A profecia costuma vir seguida de cruz. Isso o apavora, por vezes? Quero dizer: às vezes sente medo, mesmo profetizando com entusiasmo?

‘Se calarem a voz dos profetas as pedras falarão’. A profecia, quase sempre, na dimensão da denúncia, vem acompanhada da cruz. Se isto me apavora… Apavorar, diria que não, mas sou consciente de que quando exercemos a dimensão profética do nosso batismo, no âmbito da denúncia, incomodamos, como Jesus incomodou, como os profetas do Antigo Testamento incomodaram. Não tem como querer assumir a dimensão profética do batismo e viver na sombra e água fresca, não é? E não querer ser mal-entendido! E eu sou consciente e essa consciência fui adquirindo na minha caminhada, como religioso Vocacionista, e continua assim. Eu não posso, por causa da cruz que poderá vir, da perseguição, da calúnia, das fake news que possam surgir, dizer que não vou fazer nada porque se eu fizer dirão alguma coisa, contestarão, etc. Não. Tenho essa consciência de que não posso me calar. Tenho presente aquela passagem do Evangelho em que os fariseus foram reclamar com Jesus de que os Apóstolos estavam gritando (durante entrada dele em Jerusalém) e ele lhes diz: “se eles se calarem, as pedras clamarão” (Lc 19,40). Eu sempre digo que as pedras não devem falar porque pedra não foi feita para falar. Quem tem que falar somos nós os humanos, Deus nos dotou com esse dom que uso agora, a fala. Somos nós batizados que temos que falar, exercer a dimensão profética do batismo: anunciar o Reino de Deus e denunciar tudo aquilo que é contrário a ele. Portanto, queremos continuar enfrentando este desafio na dimensão da denúncia quando isso se faz necessário, sem ódio, mas também sem medo, como dizia padre Zezinho há muito tempo atrás.

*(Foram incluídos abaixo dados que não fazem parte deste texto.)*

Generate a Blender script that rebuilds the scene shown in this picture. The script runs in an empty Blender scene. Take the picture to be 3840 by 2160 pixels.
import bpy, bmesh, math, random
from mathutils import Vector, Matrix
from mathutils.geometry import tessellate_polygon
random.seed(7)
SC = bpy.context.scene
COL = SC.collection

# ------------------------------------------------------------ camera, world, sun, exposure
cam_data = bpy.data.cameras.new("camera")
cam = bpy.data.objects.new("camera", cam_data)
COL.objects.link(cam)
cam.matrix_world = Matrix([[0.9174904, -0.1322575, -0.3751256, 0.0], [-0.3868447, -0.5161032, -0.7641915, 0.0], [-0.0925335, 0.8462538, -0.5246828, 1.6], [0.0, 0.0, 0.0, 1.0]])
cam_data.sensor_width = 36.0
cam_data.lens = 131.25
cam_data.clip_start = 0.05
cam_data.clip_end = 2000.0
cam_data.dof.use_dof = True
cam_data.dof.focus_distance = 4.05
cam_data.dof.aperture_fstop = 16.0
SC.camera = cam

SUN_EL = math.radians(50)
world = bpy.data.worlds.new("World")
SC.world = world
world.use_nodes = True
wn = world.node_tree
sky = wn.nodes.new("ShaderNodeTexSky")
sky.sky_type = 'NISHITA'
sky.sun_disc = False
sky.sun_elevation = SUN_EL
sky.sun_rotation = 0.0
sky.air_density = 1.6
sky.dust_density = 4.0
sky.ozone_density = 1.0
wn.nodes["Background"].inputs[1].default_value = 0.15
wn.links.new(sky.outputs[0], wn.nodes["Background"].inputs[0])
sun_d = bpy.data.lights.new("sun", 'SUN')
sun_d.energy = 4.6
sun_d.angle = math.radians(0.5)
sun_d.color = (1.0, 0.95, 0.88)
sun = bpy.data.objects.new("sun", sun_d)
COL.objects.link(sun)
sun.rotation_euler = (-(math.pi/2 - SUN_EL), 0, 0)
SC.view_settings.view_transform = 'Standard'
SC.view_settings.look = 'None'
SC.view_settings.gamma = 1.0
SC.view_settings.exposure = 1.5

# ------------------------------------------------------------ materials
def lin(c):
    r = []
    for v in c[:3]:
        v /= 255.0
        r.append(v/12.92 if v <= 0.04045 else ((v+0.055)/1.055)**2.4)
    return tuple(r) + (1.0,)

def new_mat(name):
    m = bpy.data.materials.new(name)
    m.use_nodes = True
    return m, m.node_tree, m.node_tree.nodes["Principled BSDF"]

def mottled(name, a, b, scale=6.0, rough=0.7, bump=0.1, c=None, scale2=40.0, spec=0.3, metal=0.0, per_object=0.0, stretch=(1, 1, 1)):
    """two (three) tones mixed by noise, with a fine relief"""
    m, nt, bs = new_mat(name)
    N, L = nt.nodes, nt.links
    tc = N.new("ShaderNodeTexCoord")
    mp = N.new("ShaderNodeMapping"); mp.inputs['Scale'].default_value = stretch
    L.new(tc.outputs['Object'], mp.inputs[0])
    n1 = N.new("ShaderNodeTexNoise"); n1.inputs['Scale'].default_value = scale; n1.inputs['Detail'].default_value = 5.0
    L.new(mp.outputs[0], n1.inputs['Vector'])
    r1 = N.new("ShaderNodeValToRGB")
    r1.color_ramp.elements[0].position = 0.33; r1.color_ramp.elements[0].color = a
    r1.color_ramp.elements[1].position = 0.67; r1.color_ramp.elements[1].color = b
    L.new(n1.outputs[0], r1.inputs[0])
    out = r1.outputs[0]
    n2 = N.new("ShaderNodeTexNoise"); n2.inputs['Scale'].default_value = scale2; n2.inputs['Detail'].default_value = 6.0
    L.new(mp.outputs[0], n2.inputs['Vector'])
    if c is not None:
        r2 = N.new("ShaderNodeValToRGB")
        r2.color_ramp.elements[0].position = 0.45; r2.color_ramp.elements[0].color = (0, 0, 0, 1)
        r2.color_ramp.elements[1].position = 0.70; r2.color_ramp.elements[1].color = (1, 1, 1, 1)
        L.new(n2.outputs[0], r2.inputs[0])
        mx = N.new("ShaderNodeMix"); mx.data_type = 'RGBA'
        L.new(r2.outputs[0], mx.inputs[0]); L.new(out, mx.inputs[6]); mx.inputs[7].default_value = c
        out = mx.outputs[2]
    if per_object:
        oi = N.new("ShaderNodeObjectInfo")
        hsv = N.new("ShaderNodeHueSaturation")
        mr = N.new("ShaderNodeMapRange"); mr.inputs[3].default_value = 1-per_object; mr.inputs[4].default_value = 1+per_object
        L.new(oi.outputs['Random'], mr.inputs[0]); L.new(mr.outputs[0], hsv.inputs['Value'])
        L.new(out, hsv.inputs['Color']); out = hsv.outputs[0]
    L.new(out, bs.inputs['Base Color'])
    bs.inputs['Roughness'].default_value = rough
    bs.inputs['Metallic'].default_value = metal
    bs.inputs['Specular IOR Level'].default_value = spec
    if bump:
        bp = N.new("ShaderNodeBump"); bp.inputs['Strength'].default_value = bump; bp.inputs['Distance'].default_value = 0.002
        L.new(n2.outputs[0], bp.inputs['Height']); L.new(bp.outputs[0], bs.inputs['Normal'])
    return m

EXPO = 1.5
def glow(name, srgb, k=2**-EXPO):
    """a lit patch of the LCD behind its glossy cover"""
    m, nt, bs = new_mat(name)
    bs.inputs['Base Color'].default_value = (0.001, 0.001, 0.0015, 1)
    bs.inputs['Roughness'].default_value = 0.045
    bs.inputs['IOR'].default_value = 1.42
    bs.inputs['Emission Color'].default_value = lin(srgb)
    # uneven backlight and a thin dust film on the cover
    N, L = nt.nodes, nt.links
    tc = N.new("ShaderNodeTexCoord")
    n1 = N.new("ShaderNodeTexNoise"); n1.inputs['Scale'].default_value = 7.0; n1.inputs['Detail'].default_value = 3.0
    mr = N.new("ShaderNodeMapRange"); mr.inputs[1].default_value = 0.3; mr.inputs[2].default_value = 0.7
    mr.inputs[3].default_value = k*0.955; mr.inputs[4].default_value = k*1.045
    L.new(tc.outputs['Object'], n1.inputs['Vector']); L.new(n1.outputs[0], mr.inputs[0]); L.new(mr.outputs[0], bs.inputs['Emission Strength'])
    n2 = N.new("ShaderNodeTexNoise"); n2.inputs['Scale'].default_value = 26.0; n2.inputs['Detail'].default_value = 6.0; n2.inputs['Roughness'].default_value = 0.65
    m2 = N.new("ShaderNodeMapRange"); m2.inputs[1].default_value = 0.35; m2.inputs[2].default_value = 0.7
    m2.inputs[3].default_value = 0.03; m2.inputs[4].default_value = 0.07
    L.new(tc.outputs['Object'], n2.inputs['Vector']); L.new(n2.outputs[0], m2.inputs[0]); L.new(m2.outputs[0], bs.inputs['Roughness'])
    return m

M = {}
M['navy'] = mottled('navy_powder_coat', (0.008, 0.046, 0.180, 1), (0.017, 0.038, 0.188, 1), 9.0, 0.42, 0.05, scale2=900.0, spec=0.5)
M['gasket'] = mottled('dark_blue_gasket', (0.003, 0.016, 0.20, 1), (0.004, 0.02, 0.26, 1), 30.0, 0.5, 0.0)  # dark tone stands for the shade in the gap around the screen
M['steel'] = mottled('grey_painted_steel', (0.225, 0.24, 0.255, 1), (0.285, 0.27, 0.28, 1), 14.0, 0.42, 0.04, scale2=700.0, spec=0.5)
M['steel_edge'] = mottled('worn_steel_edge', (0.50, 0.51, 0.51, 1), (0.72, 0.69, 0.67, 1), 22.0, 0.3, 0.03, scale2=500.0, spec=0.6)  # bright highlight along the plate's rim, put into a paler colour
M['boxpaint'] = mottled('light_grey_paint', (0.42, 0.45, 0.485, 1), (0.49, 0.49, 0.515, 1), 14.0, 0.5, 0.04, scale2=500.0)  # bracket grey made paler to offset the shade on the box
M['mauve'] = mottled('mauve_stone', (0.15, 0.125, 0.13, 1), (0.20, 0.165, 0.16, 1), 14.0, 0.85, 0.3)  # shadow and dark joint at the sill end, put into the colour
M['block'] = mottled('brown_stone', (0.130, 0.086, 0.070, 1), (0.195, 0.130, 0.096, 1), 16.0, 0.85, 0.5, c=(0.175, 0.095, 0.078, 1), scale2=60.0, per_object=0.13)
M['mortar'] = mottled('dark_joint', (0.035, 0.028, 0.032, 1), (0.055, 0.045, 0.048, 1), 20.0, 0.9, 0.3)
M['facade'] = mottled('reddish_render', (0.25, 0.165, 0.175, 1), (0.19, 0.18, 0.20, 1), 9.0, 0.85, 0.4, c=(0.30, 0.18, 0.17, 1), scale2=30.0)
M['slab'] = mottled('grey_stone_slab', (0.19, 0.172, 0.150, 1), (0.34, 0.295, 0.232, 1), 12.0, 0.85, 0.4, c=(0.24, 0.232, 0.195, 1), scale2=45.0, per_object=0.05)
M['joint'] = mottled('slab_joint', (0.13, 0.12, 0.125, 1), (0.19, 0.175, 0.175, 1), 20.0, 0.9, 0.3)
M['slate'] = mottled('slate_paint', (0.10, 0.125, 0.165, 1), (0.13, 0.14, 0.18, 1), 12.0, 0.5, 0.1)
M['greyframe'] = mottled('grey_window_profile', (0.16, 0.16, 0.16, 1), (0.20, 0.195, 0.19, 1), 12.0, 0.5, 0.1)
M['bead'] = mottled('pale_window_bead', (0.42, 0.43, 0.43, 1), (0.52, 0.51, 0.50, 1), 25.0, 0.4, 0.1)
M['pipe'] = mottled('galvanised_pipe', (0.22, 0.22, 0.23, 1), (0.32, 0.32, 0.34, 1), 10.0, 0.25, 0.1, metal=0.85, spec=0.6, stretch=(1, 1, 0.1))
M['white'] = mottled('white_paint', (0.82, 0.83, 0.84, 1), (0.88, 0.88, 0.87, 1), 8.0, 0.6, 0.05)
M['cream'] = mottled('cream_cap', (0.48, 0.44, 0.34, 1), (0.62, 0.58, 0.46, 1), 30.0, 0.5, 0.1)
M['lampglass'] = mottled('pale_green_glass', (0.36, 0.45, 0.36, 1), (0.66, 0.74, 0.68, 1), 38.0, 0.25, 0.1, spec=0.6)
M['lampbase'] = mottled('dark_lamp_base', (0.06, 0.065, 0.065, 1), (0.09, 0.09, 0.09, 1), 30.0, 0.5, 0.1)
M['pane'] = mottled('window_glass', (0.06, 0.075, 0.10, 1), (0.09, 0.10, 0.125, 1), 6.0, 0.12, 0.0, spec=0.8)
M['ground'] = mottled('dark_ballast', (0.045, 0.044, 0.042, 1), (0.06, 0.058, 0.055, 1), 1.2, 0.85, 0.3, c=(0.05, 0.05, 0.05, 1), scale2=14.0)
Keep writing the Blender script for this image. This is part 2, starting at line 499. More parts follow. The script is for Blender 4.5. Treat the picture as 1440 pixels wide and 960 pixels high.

Quais poderão ser as consequências deste decreto para o senhor, para a sua Prelazia e para a Amazônia? Suas expectativas

É um decreto da Prelazia. O que estou dizendo não valerá para a Amazônia como um todo. Para a Prelazia, a minha expectativa é, em primeiro lugar, que o clero o acolha, o divulgue e viva o que foi determinado: não receber recursos financeiros em espécie, de mineradoras, empresas de pesca, gás e petróleo, e que este processo ajude as pessoas, as comunidades, as pastorais, os organismos, os grupos, os movimentos, a nossa Igreja aqui na Prelazia a tomar consciência de que temos que ser coerentes. Nós não podemos fazer de conta. O que o Papa Francisco diz na Encíclica Querida Amazônia, n. 25, é uma denúncia profética: “nós não podemos excluir que membros da Igreja tenham feito parte das redes de corrupção, por vezes aceitando manter silêncio em troca de ajudas econômicas para as obras eclesiais”. A minha expectativa com esse decreto é que tomemos essa consciência: a Igreja tem que ter o compromisso de encontrar fontes limpas de recursos para manter suas atividades. O Papa Francisco, na sequência do n. 25, em Querida Amazônia, faz uma pergunta que não coloquei no texto do decreto, e que diz: “De onde vem o recurso e para onde vai o recurso da Igreja?” Essa pergunta é basilar e temos que nos perguntar. E minha expectativa é que bispo, padres, diáconos, irmãos e irmãs da vida consagrada, pensemos sobre isso: de onde está vindo o dinheiro que nós estamos utilizando para fazer o que estamos fazendo, qual é a fonte, qual é a origem? É um dinheiro limpo, honesto? Ou paira alguma dúvida? Pairando alguma dúvida, pare-se de receber. Essa é a orientação. Queremos criar essa consciência de que somos cuidadores da Casa Comum. Não podemos deixar que o poder econômico, o capital, o lucro devastem a Amazônia, e diria, com a bênção da Igreja, ou das Igrejas.